My favorite dishes of the night were the farmed hamachi with smoked chicken jus (hello, smoked anything, yes) and the savory rice featuring rice farmed with precision farming methods that allow the farmer to apply pesticides with impeccable efficiency. Later, a course featuring feedlot beef was served rare and left mostly alone, which is really the only way to serve steak.

Funnily enough, while I felt like the “supermarket tomato” course was maybe not as good as the hamachi or the rice, I can remember the taste and the preparation more clearly than any of the other courses. I’m not one of those people who thinks storytelling is in everything, but, well, that course told a story.
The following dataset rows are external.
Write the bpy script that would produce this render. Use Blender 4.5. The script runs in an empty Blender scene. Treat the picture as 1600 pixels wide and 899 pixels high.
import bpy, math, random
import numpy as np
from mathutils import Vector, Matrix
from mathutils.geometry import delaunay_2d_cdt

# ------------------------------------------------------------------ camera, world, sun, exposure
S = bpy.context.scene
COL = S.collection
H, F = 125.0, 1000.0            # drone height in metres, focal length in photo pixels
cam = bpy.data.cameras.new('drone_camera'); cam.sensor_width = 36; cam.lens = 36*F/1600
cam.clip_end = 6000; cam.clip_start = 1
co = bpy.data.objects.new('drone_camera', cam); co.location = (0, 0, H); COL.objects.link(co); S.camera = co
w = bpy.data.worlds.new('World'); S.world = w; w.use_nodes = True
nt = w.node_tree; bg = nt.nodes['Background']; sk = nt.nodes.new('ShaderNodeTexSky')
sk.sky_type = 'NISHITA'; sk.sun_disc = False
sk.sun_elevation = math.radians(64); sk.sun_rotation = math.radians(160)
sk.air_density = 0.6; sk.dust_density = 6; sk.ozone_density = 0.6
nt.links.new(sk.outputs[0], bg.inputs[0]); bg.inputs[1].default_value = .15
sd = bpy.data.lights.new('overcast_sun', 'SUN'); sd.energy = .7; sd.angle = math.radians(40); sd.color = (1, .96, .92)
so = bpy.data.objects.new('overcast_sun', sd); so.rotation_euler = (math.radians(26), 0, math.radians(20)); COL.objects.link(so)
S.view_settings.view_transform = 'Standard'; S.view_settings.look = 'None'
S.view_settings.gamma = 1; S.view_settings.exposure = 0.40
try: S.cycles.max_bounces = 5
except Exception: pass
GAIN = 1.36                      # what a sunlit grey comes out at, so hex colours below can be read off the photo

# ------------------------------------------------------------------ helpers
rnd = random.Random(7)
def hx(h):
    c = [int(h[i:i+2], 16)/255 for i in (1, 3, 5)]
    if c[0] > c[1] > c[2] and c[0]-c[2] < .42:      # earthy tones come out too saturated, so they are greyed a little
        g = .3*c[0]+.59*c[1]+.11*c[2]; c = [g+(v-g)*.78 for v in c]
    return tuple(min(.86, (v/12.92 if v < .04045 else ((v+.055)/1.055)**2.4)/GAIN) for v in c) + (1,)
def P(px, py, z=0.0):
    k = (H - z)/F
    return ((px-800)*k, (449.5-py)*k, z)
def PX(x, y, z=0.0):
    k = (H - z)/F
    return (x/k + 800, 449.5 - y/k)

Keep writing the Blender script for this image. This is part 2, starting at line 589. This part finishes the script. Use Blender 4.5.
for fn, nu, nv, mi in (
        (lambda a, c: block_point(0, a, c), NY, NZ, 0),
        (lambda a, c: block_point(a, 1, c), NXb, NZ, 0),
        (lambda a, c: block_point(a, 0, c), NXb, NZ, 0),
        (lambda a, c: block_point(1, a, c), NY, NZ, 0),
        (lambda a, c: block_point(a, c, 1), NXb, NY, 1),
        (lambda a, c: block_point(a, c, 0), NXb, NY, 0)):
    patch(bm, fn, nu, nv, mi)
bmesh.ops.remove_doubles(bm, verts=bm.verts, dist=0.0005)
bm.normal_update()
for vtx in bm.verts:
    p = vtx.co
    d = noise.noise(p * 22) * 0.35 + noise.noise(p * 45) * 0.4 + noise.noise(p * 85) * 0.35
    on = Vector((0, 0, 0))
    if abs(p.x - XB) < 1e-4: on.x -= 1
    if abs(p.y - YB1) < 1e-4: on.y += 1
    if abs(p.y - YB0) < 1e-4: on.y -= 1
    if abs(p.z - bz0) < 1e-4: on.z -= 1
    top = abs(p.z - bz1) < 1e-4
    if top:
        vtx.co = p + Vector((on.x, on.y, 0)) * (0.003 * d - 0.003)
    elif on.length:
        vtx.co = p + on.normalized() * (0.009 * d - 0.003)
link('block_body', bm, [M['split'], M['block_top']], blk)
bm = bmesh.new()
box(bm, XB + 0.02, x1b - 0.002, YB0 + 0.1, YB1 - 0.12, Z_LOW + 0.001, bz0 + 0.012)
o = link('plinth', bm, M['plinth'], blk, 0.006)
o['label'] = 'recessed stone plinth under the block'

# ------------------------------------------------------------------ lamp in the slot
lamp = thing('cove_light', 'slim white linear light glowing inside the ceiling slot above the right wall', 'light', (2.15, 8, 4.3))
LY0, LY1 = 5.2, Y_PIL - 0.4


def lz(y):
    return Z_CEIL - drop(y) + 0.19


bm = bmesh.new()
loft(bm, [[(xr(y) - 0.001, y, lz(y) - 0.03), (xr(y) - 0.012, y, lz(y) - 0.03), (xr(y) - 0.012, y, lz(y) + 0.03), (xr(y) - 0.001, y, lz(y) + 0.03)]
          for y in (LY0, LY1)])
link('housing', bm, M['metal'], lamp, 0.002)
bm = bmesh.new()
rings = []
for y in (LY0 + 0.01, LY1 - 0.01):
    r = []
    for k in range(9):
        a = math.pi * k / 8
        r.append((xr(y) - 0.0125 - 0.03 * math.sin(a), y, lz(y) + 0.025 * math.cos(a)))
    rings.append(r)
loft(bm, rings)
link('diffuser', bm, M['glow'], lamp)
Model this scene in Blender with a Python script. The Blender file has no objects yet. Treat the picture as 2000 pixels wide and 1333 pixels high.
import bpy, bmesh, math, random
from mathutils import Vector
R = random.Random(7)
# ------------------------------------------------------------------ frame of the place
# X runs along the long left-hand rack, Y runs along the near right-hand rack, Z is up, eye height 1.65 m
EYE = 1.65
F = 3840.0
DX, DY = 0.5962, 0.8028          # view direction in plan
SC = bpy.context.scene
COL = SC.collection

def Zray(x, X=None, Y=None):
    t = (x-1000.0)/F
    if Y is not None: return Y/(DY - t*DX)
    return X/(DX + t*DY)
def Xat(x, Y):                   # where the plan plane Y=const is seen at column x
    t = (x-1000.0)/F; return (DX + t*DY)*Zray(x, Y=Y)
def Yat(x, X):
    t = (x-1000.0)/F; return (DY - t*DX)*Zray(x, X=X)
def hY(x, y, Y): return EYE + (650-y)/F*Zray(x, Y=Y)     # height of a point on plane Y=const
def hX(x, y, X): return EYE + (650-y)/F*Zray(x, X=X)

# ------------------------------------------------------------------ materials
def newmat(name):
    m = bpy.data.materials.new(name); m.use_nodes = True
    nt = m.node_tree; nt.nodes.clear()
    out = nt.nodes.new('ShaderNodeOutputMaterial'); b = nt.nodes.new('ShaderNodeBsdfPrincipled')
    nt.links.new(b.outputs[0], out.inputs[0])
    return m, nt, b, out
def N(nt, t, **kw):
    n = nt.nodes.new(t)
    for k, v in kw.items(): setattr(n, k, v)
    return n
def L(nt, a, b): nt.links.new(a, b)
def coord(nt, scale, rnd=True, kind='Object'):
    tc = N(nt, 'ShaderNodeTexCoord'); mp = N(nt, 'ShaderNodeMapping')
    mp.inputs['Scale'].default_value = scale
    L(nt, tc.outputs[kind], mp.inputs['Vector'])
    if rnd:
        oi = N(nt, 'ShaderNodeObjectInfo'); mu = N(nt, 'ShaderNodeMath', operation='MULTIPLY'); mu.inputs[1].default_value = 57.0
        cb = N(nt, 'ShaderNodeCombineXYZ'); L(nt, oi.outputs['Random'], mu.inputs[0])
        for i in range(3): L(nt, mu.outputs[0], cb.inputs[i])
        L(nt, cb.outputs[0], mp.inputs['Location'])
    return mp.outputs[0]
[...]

Supermarket tomatoes are notoriously bland, the antithesis of everything a good tomato can be, which is sweet with a bit of acid, bursting with flavor. Peering at my plate, my expectations were very low, but I was also intrigued. Removing the skin from the tomato and crisping it was unexpected. It gave you a textural compensation for the tomato’s blandness. The tomato was topped with goat cheese and anchovy. I don’t know for sure that the anchovy was an intentional play on “fishy tomato,” but here I just want to believe in whimsy.

There’s a lot to learn from this tomato. It might be bland, but it’s also highly efficient: engineered to withstand the trip from field to fork, which means less wasted food, grown at a massive scale, which means better use of energy and other resources. Ultimately, this tomato gets at the point of the night — what do we learn when we challenge our assumptions about food? Can we move away from our own “sides” and comfort zones in search of real and meaningful dialogue?

I’m still grappling with those big environmental and food system questions, and hope to answer some of them this summer for SciMoms. This dinner was a delicious beginning to that contemplation.